Years ago, ring topologies were common in LANs, as two popular networking technologies used rings: ARCNET and token ring. ARCNET is still used for certain applications such as factory automation, but it’s rarely used in business networks. Token ring is still a popular network technology for IBM midrange computers. Although plenty of token ring networks are still in existence, not many new networks use token ring any more.

Ring topology was also used by FDDI, one of the first types of fiber-optic network connections. FDDI has given way to more efficient fiber-optic techniques, however. So, ring networks have all but vanished from business networks.

A fourth type of network topology, known as mesh, has multiple connections between each of the nodes on the network, as shown in Figure 2-4. The advantage of a mesh topology is that if one cable breaks, the network can use an alternative route to deliver its packets.

FIGURE 2-4:Mesh topology.

Mesh networks are often used to link switches in a LAN. In Figure 2-4, the mesh has a total of seven connections. If any of these seven connections goes bad, any switch can still reach any other switch while traveling through at most one intermediate switch.

Mesh networks are also very common for metropolitan or wide area networks (WANs). These networks use routers to route packets from network to network. For reliability and performance reasons, routers are usually arranged in a way that provides multiple paths between any two nodes on the network in a mesh-like arrangement.

You can find much more about the details of working with network cable in Book 3, Chapter 1, as well as Book 4, Chapter 1. But before we get too far, I want to give you an overview of what’s involved with cabling together a network.

For starters, network cable and all the bits and pieces that go along with it are the most important components of layer 1 of the OSI Reference Model. The following sections describe the most important layer 1 and cabling details you need to know.

There are several varieties of cable you can choose from, but the most common is called twisted-pair. It’s called that because inside the outer sheath of the cable are four pairs of small insulated wire. The wires are 24 gauge, which means they’re about half a millimeter in diameter. These pairs are color coded: blue, green, orange, and brown. For each pair, there is one solid color wire and one striped wire — so, the blue pair consists of a solid blue wire and a blue-and-white striped wire.

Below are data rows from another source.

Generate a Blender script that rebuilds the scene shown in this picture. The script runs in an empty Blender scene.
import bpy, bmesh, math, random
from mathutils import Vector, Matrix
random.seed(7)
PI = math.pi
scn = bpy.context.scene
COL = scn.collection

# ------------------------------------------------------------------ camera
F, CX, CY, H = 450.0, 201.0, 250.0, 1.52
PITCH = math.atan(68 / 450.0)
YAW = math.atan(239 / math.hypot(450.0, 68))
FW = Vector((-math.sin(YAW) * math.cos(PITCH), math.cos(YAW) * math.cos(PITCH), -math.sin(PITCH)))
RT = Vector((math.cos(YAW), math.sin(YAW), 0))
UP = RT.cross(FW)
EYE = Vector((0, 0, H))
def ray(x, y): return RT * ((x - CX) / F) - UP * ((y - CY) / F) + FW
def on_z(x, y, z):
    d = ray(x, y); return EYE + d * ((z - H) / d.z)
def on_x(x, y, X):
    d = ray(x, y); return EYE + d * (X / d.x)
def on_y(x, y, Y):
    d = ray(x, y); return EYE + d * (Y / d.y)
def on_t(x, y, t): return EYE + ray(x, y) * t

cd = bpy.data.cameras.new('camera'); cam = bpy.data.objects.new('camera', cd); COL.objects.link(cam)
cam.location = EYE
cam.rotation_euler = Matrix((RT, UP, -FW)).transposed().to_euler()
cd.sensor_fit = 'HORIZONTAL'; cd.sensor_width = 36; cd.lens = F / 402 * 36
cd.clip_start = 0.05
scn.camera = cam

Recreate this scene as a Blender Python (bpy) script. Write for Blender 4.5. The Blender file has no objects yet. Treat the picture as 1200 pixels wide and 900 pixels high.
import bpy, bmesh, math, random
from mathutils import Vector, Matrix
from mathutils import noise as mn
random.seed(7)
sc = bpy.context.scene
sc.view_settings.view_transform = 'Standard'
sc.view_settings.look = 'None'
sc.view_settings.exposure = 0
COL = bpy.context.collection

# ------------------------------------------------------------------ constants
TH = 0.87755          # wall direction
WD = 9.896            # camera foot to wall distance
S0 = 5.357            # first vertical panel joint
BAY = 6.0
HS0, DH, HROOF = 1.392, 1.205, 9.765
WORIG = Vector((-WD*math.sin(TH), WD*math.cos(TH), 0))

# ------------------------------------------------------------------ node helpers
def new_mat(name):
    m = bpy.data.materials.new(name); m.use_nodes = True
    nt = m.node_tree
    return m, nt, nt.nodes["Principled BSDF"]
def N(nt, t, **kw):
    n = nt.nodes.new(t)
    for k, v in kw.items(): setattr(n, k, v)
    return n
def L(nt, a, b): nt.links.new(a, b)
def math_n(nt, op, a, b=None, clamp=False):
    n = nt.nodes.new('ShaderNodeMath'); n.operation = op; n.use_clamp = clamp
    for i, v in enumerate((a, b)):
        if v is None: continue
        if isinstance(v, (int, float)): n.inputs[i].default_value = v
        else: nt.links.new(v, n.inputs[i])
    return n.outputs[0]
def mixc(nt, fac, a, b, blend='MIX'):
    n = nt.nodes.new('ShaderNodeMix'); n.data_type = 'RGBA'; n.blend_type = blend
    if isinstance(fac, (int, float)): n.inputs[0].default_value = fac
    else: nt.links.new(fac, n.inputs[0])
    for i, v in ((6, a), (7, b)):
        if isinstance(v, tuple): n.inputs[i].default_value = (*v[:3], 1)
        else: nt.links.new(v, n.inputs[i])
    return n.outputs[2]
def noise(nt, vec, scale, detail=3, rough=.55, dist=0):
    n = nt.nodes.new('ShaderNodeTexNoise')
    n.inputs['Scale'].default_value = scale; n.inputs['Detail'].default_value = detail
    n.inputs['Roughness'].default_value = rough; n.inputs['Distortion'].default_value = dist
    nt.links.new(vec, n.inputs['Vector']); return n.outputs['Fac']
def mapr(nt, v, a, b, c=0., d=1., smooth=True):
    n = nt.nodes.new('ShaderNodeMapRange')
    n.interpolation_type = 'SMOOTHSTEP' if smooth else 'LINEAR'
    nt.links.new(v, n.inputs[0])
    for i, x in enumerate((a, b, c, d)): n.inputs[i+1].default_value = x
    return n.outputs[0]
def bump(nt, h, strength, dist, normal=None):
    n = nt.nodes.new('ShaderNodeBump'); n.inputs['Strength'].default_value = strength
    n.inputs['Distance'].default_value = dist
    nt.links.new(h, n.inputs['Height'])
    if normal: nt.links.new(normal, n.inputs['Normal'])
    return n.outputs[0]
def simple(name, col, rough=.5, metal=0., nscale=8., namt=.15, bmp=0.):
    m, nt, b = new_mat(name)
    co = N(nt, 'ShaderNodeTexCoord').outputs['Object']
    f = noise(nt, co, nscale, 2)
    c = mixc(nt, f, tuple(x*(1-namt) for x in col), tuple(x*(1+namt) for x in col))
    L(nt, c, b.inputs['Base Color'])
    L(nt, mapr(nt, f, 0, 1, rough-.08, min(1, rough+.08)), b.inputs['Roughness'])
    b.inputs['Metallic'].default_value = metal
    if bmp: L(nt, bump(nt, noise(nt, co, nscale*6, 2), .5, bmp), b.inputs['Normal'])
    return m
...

The two wires that make up each pair are twisted together in a way that prevents the electrical signals within each pair from interfering with the other pairs. To accomplish this, each pair is twisted at a different rate.

The maximum length of a single run of Cat-5e cable is 100 meters.

Cat-5e cable is able to carry network data at speeds of up to 1 gigabit per second (Gbps). The newer and somewhat more expensive Cat-6 cable can carry data at up to 10 Gbps but can sustain that speed for only 55 meters.

Twisted-pair cable is attached to network devices using a special type of connector called an RJ45, which is a small block of plastic with eight metal contacts. RJ45 connectors resemble a telephone connector but are larger (telephone connectors have just four electrical contacts). For the cable to meet Cat-5e standards, the twists of the individual pairs must be maintained all the way up to the RJ45 connector.

RJ45 connectors come in both male (plug) and female (receptacle) varieties. Typically, the male connector is installed on the cables and the female connectors are installed in equipment. Thus, to connect a cable to a computer, you plug the male RJ45 plug on the cable into the female RJ45 receptacle on the computer.

A patch panel is a group of RJ45 receptacles on a single metal plate, usually attached to a 19-inch equipment rack. Patch panels are used to bring cables run from individual computer locations to a single location where they can then be patched to other equipment using patch cables. A patch cable is simply a short length of twisted-pair cable with an RJ45 plug on both ends. Patch cables are usually 3 to 10 feet in length, but longer lengths are occasionally used.

Patch panels typically have either 24 or 48 ports. Depending on the size of your network, you may have more than one patch panel at a single location. For example, a large network may have four 48-port patch panels to support a total of 192 computers.

A patch panel by itself doesn’t actually do anything. Its job is simply to provide a central collecting point for all your network cables so that you can easily use patch cables to connect the cables to other devices, such as switches or servers.

A repeater is a layer-1 device that is designed to circumvent the maximum length limitation of twisted-pair network cables. A repeater contains two RJ45 ports, which are connected internally by an amplifier. Electrical signals received on either of the two ports are boosted by the amplifier and sent through the other port. Thus, the cables on both ends of the repeater can be up to 100 meters. The repeater effectively doubles the reach of the cable.